- [WHAT YOU WILL DO]: Transcribe everything in the data word for word. Pictures are left out.

- [RECORDED INFORMATION]:
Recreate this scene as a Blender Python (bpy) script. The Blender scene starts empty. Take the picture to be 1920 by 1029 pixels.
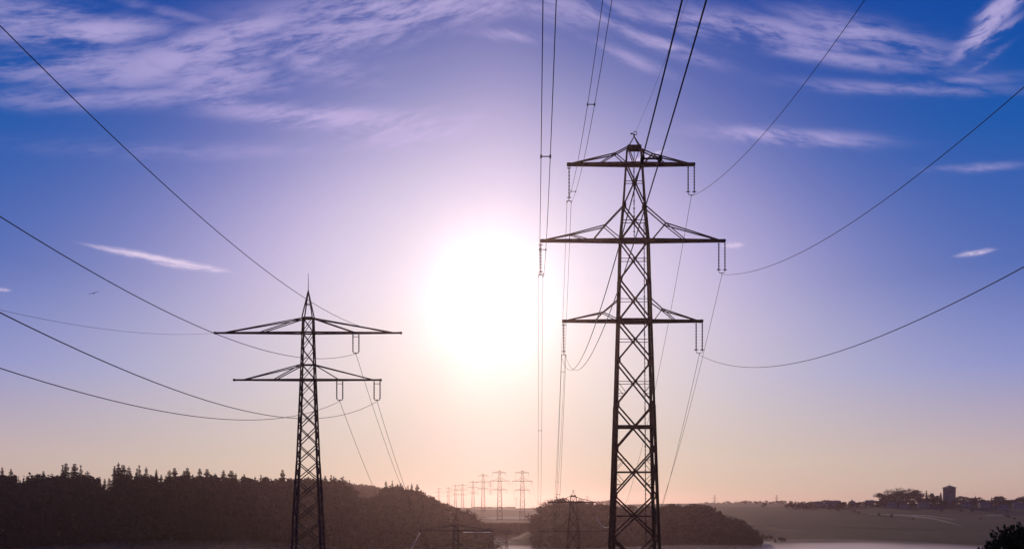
import bpy, math, random
import numpy as np
from mathutils import Vector, Matrix

# ------------------------------------------------------------------ camera, world, sun, exposure
scn = bpy.context.scene
F = 1500.0                       # focal length in photo pixels (photo 1920 wide)
CX, HY = 960.0, 945.0            # principal column, horizon row
cd = bpy.data.cameras.new("camera"); cam = bpy.data.objects.new("camera", cd)
scn.collection.objects.link(cam); scn.camera = cam
cam.location = (0, 0, 0); cam.rotation_euler = (math.radians(90), 0, 0)
cd.sensor_width = 36.0; cd.lens = 36.0 * F / 1920.0
cd.shift_y = (HY - 1029 / 2.0) / 1920.0
cd.clip_start = 0.1; cd.clip_end = 20000

SUN_AZ = math.atan((922 - CX) / F)
SUN_EL = math.atan((HY - 560) / F * math.cos(SUN_AZ))
sd = Vector((math.sin(SUN_AZ) * math.cos(SUN_EL), math.cos(SUN_AZ) * math.cos(SUN_EL), math.sin(SUN_EL)))
ld = bpy.data.lights.new("sun", 'SUN'); sun = bpy.data.objects.new("sun", ld)
scn.collection.objects.link(sun)
ld.energy = 2.0; ld.angle = math.radians(0.5); ld.color = (1.0, 0.72, 0.52)
sun.rotation_euler = sd.to_track_quat('Z', 'Y').to_euler()
sun.location = (0, 0, 80)

vs = scn.view_settings
scn.display_settings.display_device = 'sRGB'
vs.view_transform = 'Standard'; vs.look = 'None'; vs.gamma = 1.0; vs.exposure = 0.0
vs.use_curve_mapping = False
scn.render.engine = 'CYCLES'
scn.cycles.use_denoising = True
scn.cycles.max_bounces = 5; scn.cycles.diffuse_bounces = 2; scn.cycles.glossy_bounces = 2
scn.cycles.volume_bounces = 1; scn.cycles.transparent_max_bounces = 8
scn.cycles.sample_clamp_indirect = 4.0

world = bpy.data.worlds.new("World"); scn.world = world; world.use_nodes = True
NT = world.node_tree
for n in list(NT.nodes): NT.nodes.remove(n)

class S:
    """a scalar socket with arithmetic"""
    def __init__(s, k): s.k = k
    def __add__(a, b): return m('ADD', a, b)
    def __radd__(a, b): return m('ADD', b, a)
    def __sub__(a, b): return m('SUBTRACT', a, b)
    def __rsub__(a, b): return m('SUBTRACT', b, a)
    def __mul__(a, b): return m('MULTIPLY', a, b)
    def __rmul__(a, b): return m('MULTIPLY', b, a)
    def __truediv__(a, b): return m('DIVIDE', a, b)
def _in(node, i, v):
    if isinstance(v, S): NT.links.new(v.k, node.inputs[i])
    else: node.inputs[i].default_value = v
def m(op, *a, clamp=False):
    n = NT.nodes.new('ShaderNodeMath'); n.operation = op; n.use_clamp = clamp
    for i, v in enumerate(a): _in(n, i, v)
    return S(n.outputs[0])
def maprange(v, a, b, c=0.0, d=1.0, kind='SMOOTHSTEP'):
    n = NT.nodes.new('ShaderNodeMapRange'); n.interpolation_type = kind
    _in(n, 0, v); n.inputs[1].default_value = a; n.inputs[2].default_value = b
    n.inputs[3].default_value = c; n.inputs[4].default_value = d
    return S(n.outputs[0])
def comb(x, y, z):
    n = NT.nodes.new('ShaderNodeCombineXYZ'); _in(n, 0, x); _in(n, 1, y); _in(n, 2, z); return S(n.outputs[0])
def noise(vec, scale, detail=6, rough=0.55, dist=0.0):
    n = NT.nodes.new('ShaderNodeTexNoise'); NT.links.new(vec.k, n.inputs['Vector'])
    n.inputs['Scale'].default_value = scale; n.inputs['Detail'].default_value = detail
    n.inputs['Roughness'].default_value = rough; n.inputs['Distortion'].default_value = dist
    return S(n.outputs[0])
def srgb(r, g, b):
    f = lambda c: (c / 255 / 12.92) if c / 255 <= 0.04045 else ((c / 255 + 0.055) / 1.055) ** 2.4
    return (f(r), f(g), f(b), 1.0)
def mixc(fac, a, b, kind='MIX'):
    n = NT.nodes.new('ShaderNodeMix'); n.data_type = 'RGBA'; n.blend_type = kind; n.clamp_factor = False
    _in(n, 0, fac)
    for i, v in ((6, a), (7, b)):
        if isinstance(v, S): NT.links.new(v.k, n.inputs[i])
        else: n.inputs[i].default_value = v
    return S(n.outputs[2])
def scalec(col, fac):
    n = NT.nodes.new('ShaderNodeVectorMath'); n.operation = 'SCALE'
    if isinstance(col, S): NT.links.new(col.k, n.inputs[0])
    else: n.inputs[0].default_value = col[:3]
    if isinstance(fac, S): NT.links.new(fac.k, n.inputs['Scale'])
    else: n.inputs['Scale'].default_value = fac
    return S(n.outputs[0])
def addc(a, b):
    n = NT.nodes.new('ShaderNodeVectorMath'); n.operation = 'ADD'
    NT.links.new(a.k, n.inputs[0]); NT.links.new(b.k, n.inputs[1]); return S(n.outputs[0])

tc = NT.nodes.new('ShaderNodeTexCoord')
sep = NT.nodes.new('ShaderNodeSeparateXYZ'); NT.links.new(tc.outputs['Generated'], sep.inputs[0])
DX, DY, DZ = (S(sep.outputs[i]) for i in range(3))
AZ = m('ARCTAN2', DX, DY); EL = m('ARCSINE', DZ)
cosang = DX * sd.x + DY * sd.y + DZ * sd.z
THETA = m('ARCCOSINE', m('MINIMUM', cosang, 0.99999)) * (180 / math.pi)     # degrees from the sun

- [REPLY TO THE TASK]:
Recreate this scene as a Blender Python (bpy) script. The Blender scene starts empty. Take the picture to be 1920 by 1029 pixels.
import bpy, math, random
import numpy as np
from mathutils import Vector, Matrix

# ------------------------------------------------------------------ camera, world, sun, exposure
scn = bpy.context.scene
F = 1500.0                       # focal length in photo pixels (photo 1920 wide)
CX, HY = 960.0, 945.0            # principal column, horizon row
cd = bpy.data.cameras.new("camera"); cam = bpy.data.objects.new("camera", cd)
scn.collection.objects.link(cam); scn.camera = cam
cam.location = (0, 0, 0); cam.rotation_euler = (math.radians(90), 0, 0)
cd.sensor_width = 36.0; cd.lens = 36.0 * F / 1920.0
cd.shift_y = (HY - 1029 / 2.0) / 1920.0
cd.clip_start = 0.1; cd.clip_end = 20000

SUN_AZ = math.atan((922 - CX) / F)
SUN_EL = math.atan((HY - 560) / F * math.cos(SUN_AZ))
sd = Vector((math.sin(SUN_AZ) * math.cos(SUN_EL), math.cos(SUN_AZ) * math.cos(SUN_EL), math.sin(SUN_EL)))
ld = bpy.data.lights.new("sun", 'SUN'); sun = bpy.data.objects.new("sun", ld)
scn.collection.objects.link(sun)
ld.energy = 2.0; ld.angle = math.radians(0.5); ld.color = (1.0, 0.72, 0.52)
sun.rotation_euler = sd.to_track_quat('Z', 'Y').to_euler()
sun.location = (0, 0, 80)

vs = scn.view_settings
scn.display_settings.display_device = 'sRGB'
vs.view_transform = 'Standard'; vs.look = 'None'; vs.gamma = 1.0; vs.exposure = 0.0
vs.use_curve_mapping = False
scn.render.engine = 'CYCLES'
scn.cycles.use_denoising = True
scn.cycles.max_bounces = 5; scn.cycles.diffuse_bounces = 2; scn.cycles.glossy_bounces = 2
scn.cycles.volume_bounces = 1; scn.cycles.transparent_max_bounces = 8
scn.cycles.sample_clamp_indirect = 4.0

world = bpy.data.worlds.new("World"); scn.world = world; world.use_nodes = True
NT = world.node_tree
for n in list(NT.nodes): NT.nodes.remove(n)

class S:
    """a scalar socket with arithmetic"""
    def __init__(s, k): s.k = k
    def __add__(a, b): return m('ADD', a, b)
    def __radd__(a, b): return m('ADD', b, a)
    def __sub__(a, b): return m('SUBTRACT', a, b)
    def __rsub__(a, b): return m('SUBTRACT', b, a)
    def __mul__(a, b): return m('MULTIPLY', a, b)
    def __rmul__(a, b): return m('MULTIPLY', b, a)
    def __truediv__(a, b): return m('DIVIDE', a, b)
def _in(node, i, v):
    if isinstance(v, S): NT.links.new(v.k, node.inputs[i])
    else: node.inputs[i].default_value = v
def m(op, *a, clamp=False):
    n = NT.nodes.new('ShaderNodeMath'); n.operation = op; n.use_clamp = clamp
    for i, v in enumerate(a): _in(n, i, v)
    return S(n.outputs[0])
def maprange(v, a, b, c=0.0, d=1.0, kind='SMOOTHSTEP'):
    n = NT.nodes.new('ShaderNodeMapRange'); n.interpolation_type = kind
    _in(n, 0, v); n.inputs[1].default_value = a; n.inputs[2].default_value = b
    n.inputs[3].default_value = c; n.inputs[4].default_value = d
    return S(n.outputs[0])
def comb(x, y, z):
    n = NT.nodes.new('ShaderNodeCombineXYZ'); _in(n, 0, x); _in(n, 1, y); _in(n, 2, z); return S(n.outputs[0])
def noise(vec, scale, detail=6, rough=0.55, dist=0.0):
    n = NT.nodes.new('ShaderNodeTexNoise'); NT.links.new(vec.k, n.inputs['Vector'])
    n.inputs['Scale'].default_value = scale; n.inputs['Detail'].default_value = detail
    n.inputs['Roughness'].default_value = rough; n.inputs['Distortion'].default_value = dist
    return S(n.outputs[0])
def srgb(r, g, b):
    f = lambda c: (c / 255 / 12.92) if c / 255 <= 0.04045 else ((c / 255 + 0.055) / 1.055) ** 2.4
    return (f(r), f(g), f(b), 1.0)
def mixc(fac, a, b, kind='MIX'):
    n = NT.nodes.new('ShaderNodeMix'); n.data_type = 'RGBA'; n.blend_type = kind; n.clamp_factor = False
    _in(n, 0, fac)
    for i, v in ((6, a), (7, b)):
        if isinstance(v, S): NT.links.new(v.k, n.inputs[i])
        else: n.inputs[i].default_value = v
    return S(n.outputs[2])
def scalec(col, fac):
    n = NT.nodes.new('ShaderNodeVectorMath'); n.operation = 'SCALE'
    if isinstance(col, S): NT.links.new(col.k, n.inputs[0])
    else: n.inputs[0].default_value = col[:3]
    if isinstance(fac, S): NT.links.new(fac.k, n.inputs['Scale'])
    else: n.inputs['Scale'].default_value = fac
    return S(n.outputs[0])
def addc(a, b):
    n = NT.nodes.new('ShaderNodeVectorMath'); n.operation = 'ADD'
    NT.links.new(a.k, n.inputs[0]); NT.links.new(b.k, n.inputs[1]); return S(n.outputs[0])

tc = NT.nodes.new('ShaderNodeTexCoord')
sep = NT.nodes.new('ShaderNodeSeparateXYZ'); NT.links.new(tc.outputs['Generated'], sep.inputs[0])
DX, DY, DZ = (S(sep.outputs[i]) for i in range(3))
AZ = m('ARCTAN2', DX, DY); EL = m('ARCSINE', DZ)
cosang = DX * sd.x + DY * sd.y + DZ * sd.z
THETA = m('ARCCOSINE', m('MINIMUM', cosang, 0.99999)) * (180 / math.pi)     # degrees from the sun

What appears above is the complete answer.